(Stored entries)
────

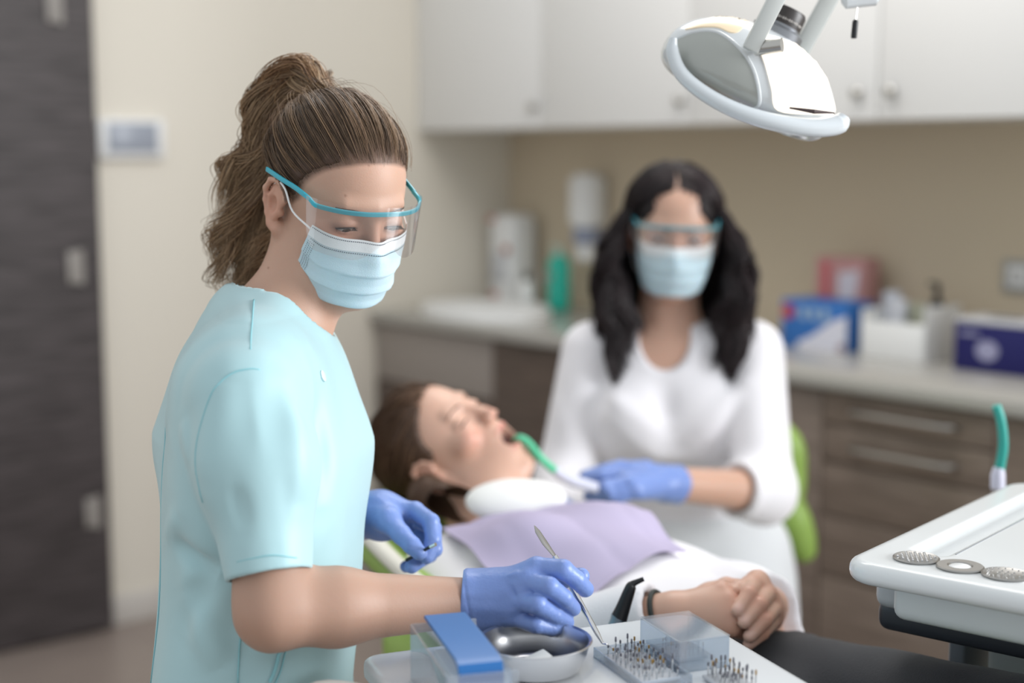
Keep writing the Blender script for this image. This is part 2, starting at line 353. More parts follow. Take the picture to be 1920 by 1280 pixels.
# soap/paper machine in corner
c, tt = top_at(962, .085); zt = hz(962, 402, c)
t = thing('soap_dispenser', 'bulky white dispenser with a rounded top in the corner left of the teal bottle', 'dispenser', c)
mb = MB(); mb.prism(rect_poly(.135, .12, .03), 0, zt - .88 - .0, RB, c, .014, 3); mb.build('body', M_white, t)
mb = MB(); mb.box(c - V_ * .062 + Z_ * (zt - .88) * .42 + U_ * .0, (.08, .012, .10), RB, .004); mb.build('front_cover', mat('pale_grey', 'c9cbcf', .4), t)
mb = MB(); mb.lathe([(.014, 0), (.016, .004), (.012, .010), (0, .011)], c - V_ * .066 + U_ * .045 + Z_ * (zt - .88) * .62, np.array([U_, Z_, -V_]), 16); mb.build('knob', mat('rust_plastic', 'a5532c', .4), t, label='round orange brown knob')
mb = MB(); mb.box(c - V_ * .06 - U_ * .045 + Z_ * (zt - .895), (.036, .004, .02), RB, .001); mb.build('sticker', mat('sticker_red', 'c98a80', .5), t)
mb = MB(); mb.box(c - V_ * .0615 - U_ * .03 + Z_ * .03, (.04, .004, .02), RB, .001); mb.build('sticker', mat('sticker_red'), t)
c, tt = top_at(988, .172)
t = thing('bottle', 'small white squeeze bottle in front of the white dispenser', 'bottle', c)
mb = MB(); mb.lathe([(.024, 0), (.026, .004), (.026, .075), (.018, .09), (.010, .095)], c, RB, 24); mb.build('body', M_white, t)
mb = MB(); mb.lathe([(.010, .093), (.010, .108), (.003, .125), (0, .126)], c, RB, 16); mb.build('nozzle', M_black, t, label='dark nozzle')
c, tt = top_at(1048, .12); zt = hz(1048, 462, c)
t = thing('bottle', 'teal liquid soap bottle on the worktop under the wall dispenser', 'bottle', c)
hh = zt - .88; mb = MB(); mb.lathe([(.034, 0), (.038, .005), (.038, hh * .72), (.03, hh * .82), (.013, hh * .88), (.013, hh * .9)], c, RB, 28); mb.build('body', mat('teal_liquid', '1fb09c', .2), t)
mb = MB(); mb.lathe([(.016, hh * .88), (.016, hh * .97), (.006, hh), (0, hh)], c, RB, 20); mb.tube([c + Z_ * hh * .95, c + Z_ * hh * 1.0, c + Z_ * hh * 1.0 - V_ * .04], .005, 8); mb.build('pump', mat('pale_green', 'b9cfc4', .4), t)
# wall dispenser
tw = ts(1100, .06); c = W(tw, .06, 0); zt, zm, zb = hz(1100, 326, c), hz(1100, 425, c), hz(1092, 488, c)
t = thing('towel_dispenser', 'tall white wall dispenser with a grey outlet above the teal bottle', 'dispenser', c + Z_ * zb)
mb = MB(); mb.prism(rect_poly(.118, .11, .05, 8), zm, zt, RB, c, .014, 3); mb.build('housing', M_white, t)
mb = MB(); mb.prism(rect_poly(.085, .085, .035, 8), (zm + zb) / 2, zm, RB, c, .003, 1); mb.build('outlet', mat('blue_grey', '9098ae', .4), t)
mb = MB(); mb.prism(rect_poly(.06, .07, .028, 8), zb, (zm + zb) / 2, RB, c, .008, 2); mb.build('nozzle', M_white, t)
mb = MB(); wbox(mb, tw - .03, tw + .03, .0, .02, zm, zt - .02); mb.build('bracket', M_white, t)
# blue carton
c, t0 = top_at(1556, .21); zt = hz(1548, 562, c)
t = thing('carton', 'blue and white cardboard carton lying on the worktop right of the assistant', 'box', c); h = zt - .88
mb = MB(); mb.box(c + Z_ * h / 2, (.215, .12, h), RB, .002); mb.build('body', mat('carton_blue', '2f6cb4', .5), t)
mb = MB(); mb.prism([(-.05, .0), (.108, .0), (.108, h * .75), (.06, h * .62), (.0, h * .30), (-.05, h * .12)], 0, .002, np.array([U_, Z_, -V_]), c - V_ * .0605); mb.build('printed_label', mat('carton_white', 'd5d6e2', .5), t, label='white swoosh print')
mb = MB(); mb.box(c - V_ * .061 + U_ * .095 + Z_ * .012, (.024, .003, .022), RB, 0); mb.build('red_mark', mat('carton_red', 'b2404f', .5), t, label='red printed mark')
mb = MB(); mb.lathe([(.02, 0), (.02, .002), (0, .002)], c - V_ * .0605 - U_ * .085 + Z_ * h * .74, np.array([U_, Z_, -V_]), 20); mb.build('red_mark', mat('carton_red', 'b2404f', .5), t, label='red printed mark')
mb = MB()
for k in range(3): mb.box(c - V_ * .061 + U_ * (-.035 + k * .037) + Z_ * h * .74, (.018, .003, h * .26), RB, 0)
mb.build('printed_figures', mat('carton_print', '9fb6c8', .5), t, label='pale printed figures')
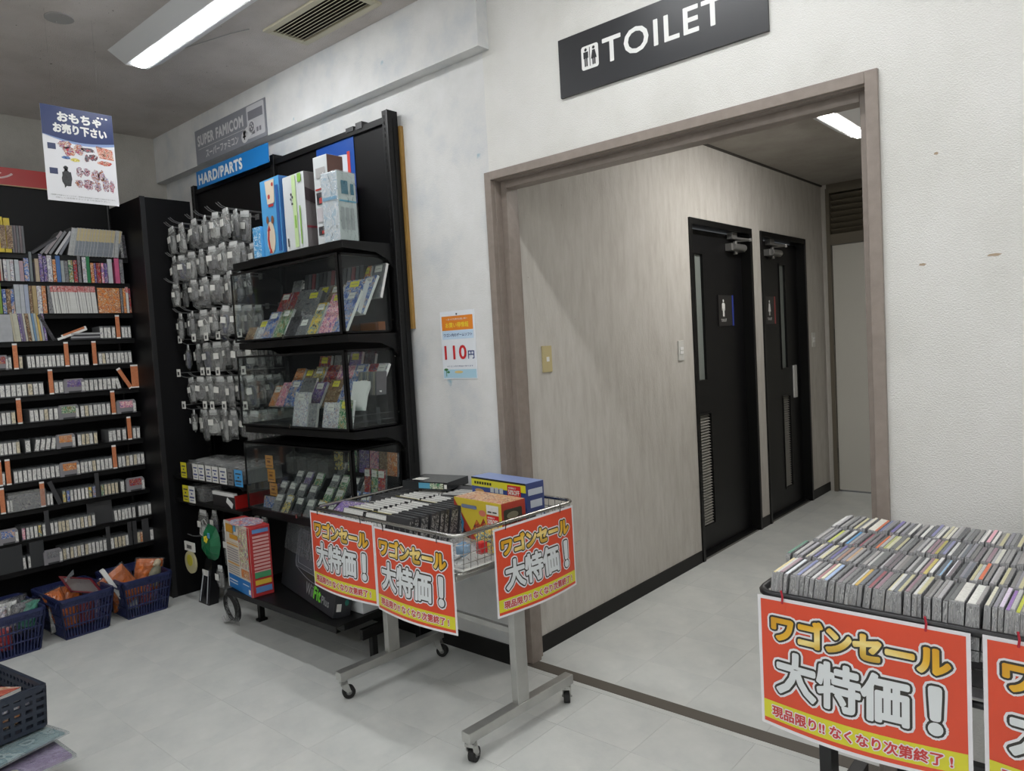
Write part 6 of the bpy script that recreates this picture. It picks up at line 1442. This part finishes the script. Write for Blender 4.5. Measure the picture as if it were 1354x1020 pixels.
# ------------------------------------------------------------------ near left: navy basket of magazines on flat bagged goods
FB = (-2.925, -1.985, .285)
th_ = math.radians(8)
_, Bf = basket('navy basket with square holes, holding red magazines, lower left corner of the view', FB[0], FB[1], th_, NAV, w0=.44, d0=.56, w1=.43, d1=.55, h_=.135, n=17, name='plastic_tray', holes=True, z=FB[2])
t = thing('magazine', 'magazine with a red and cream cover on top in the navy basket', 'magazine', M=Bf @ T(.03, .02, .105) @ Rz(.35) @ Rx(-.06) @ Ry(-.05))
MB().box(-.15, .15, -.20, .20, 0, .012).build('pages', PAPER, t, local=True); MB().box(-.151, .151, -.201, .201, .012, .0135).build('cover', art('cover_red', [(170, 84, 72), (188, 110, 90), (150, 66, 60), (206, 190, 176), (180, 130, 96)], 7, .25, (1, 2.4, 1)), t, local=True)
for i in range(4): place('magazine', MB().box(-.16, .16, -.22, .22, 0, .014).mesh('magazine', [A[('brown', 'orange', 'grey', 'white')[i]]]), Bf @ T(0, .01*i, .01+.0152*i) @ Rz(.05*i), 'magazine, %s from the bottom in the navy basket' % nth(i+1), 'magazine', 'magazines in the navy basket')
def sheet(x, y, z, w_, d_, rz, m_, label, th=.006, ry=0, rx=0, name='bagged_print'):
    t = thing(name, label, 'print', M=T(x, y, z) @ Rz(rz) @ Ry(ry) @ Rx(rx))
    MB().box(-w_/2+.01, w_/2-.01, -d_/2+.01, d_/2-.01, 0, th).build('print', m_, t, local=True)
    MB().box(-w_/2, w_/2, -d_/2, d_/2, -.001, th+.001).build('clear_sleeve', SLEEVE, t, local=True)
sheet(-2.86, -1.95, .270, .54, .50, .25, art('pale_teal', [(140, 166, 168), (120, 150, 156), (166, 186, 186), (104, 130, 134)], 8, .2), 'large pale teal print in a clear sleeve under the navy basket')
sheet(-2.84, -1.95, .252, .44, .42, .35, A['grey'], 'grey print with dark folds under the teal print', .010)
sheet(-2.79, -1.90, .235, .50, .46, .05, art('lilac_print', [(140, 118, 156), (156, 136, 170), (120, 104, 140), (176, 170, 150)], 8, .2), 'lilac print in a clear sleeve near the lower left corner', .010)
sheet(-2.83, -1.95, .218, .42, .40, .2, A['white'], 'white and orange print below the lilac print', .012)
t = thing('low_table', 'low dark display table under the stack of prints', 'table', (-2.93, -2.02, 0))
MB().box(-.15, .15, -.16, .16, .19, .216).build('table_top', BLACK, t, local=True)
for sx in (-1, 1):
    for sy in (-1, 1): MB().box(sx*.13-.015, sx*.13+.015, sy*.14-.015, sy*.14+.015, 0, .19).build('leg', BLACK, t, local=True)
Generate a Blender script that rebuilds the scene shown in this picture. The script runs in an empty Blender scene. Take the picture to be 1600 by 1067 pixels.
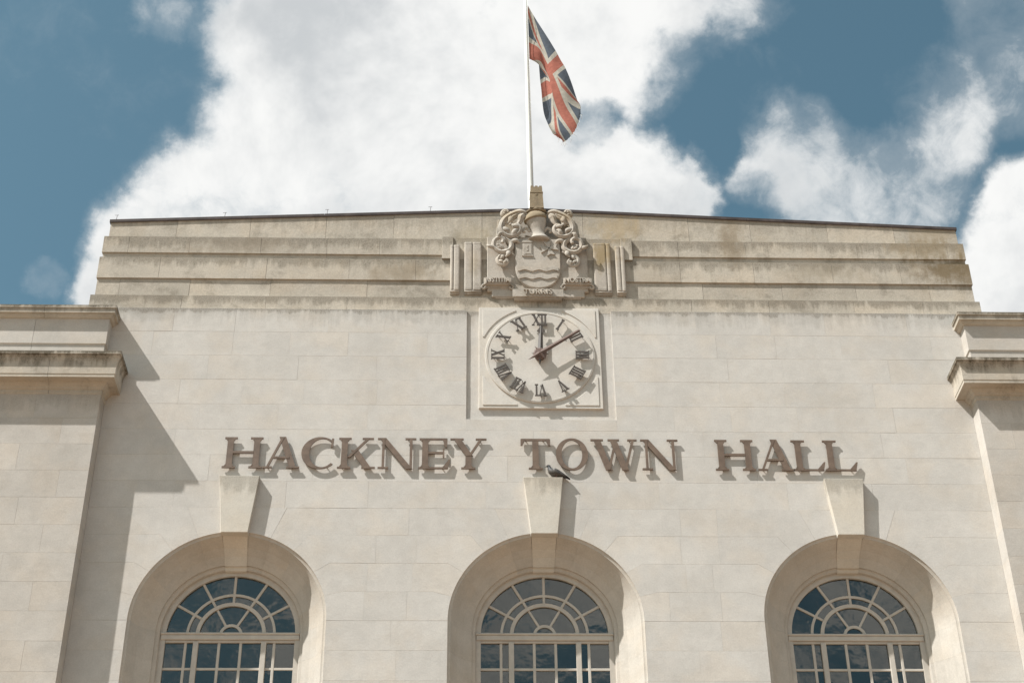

────

→ Problem requirements: Say how many lines in the records above hold "that", and give no other text.

→ Worked answer: 2